BAGHDAD -- Second Lt. Will Shields started night patrol for his 2nd Platoon Delta Company with the Baghdad basics: a reminder to speed up instead of slow down if a bomb hits the convoy, and a heads-up on where to stash any victims of killings, sectarian and otherwise.

"We find any dead bodies, we've got three or four body bags," the 23-year-old Shields said. "Hopefully, that'll be enough."

The young troops in his platoon briefly grumbled good-naturedly about whose Humvee always gets stuck hauling the corpses they find of equally young Iraqi men -- stiffened, blood-streaked and open-mouthed. Pretty much every day, U.S. and Iraqi troops are picking up apparent victims of Sunni-Shiite violence on the streets of Baghdad.
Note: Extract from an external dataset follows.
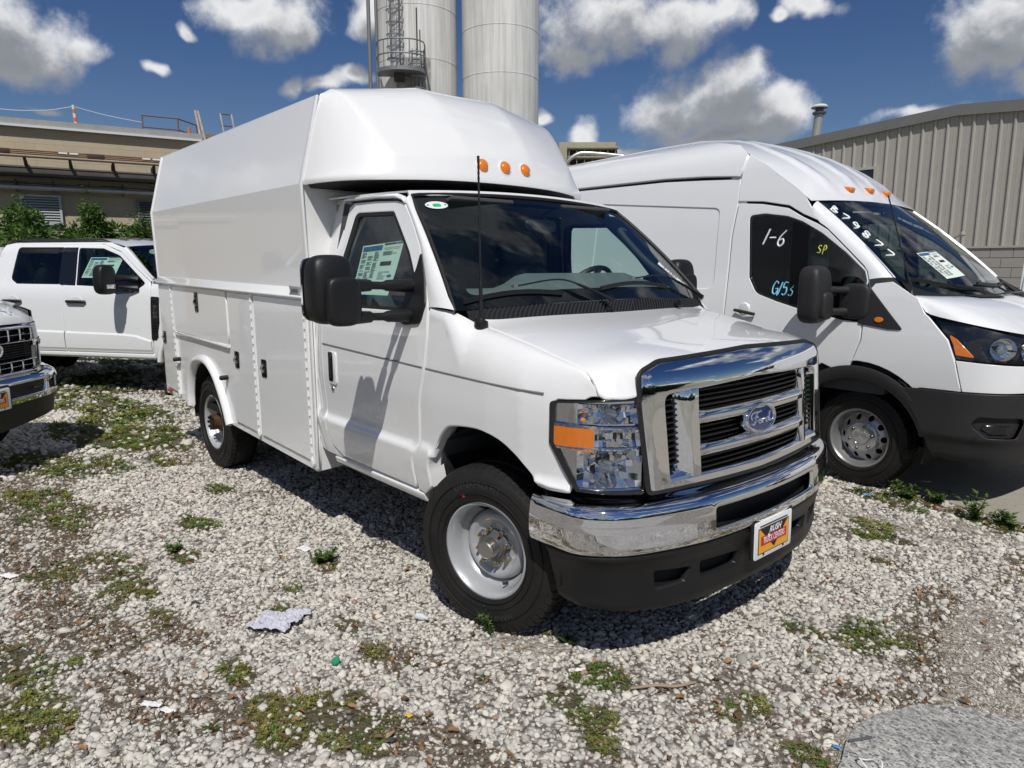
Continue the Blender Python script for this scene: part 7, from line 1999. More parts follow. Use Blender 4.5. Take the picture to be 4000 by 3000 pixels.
SANDB = [(.28, -.88, .20, .10, .4), (1.55, .62, .14, .55, .15), (1.72, .15, .18, .22, 0), (.75, 1.85, .55, .13, -.15), (-.12, -2.72, .3, .12, .3), (1.48, -.52, .06, .14, .2), (1.15, 2.1, .4, .10, -.2)]
DIRTB = [(-2.6, -2.35, 1.3, .35, .2), (-1.3, -2.35, .5, .25, .2), (-.35, -2.2, .5, .16, .3), (.05, -1.35, .30, .12, .3), (-4.6, -1.1, 1.6, .45, .3), (1.42, -.12, .28, .07, .5), (1.35, .6, .16, .6, .25), (.6, -1.55, .35, .12, .3), (-.9, -2.0, .35, .1, .2), (1.0, 2.42, .8, .09, -.25), (-7, .5, 3, 1.2, .3), (1.55, -.62, .15, .10, .5), (-3.5, -2.3, 1.2, .5, .2)]
ASPH = [(1.60, -1.5), (1.50, -.66), (1.455, -.38), (1.47, -.25), (1.55, -.09), (1.64, -.01), (1.74, .05), (1.86, .11), (2.3, .3), (3.2, .5), (9, .8), (9, -12), (2.2, -12)]
CONC = [(-1.5, 3.02), (-.6, 2.93), (.1, 2.79), (.50, 2.675), (.75, 2.585), (1.06, 2.495), (1.29, 2.47), (1.8, 2.42), (3.0, 2.35), (14, 2.2), (14, 14.5), (-14, 14.5), (-14, 3.6)]
def gravel_masks(x, y):
    x = np.asarray(x, float); y = np.asarray(y, float)
    bg = blobs(x, y, GREENB, .42, 50); bs = blobs(x, y, SANDB, .4, 60); bd = blobs(x, y, DIRTB, .5, 70)
    green = np.maximum(sst(.02, .35, bg), .85*sst(.70, .80, fbm(x, y, 2.2, 5)))
    far = sst(-5.5, -9, x); green = np.maximum(green, far*sst(.44, .60, fbm(x, y, 1.2, 9))*.9)
    sand = sst(.0, .3, bs)
    dirt = np.maximum(sst(-.05, .35, bd)*sst(.36, .55, fbm(x, y, 4.5, 21) + .12), .55*sst(.62, .74, fbm(x, y, 1.7, 31)))
    return green, sand, dirt
def gheight(x, y):
    return .020*(fbm(x, y, .9, 3) - .5) + .010*(fbm(x, y, 3.5, 8) - .5)
gxs = np.concatenate([np.arange(-16, -5, .16), np.arange(-5, 3.0, .045), np.arange(3.0, 8, .3)]); gys = np.concatenate([np.arange(-9, -3.6, .25), np.arange(-3.6, 3.2, .045), np.arange(3.2, 10, .3)])
GX, GY = np.meshgrid(gxs, gys, indexing='ij'); GZ = gheight(GX, GY)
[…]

Since Feb. 22, when the bombing of a Shiite Muslim shrine in Samarra pushed sectarian tensions in Iraq to a new plateau, the U.S. Army units have quietly moved back into some neighborhoods that U.S. commanders had just turned over, with fanfare, to Iraqi security forces. Iraqi leaders asked for the return of the American troops into parts of central Baghdad in March, fearing that efforts to build a stable government would fall apart if they were unable to rein in the Shiite-Sunni killings, said Col. Jeffrey Snow, commander of the 1st Brigade Combat Team of the 10th Mountain Division.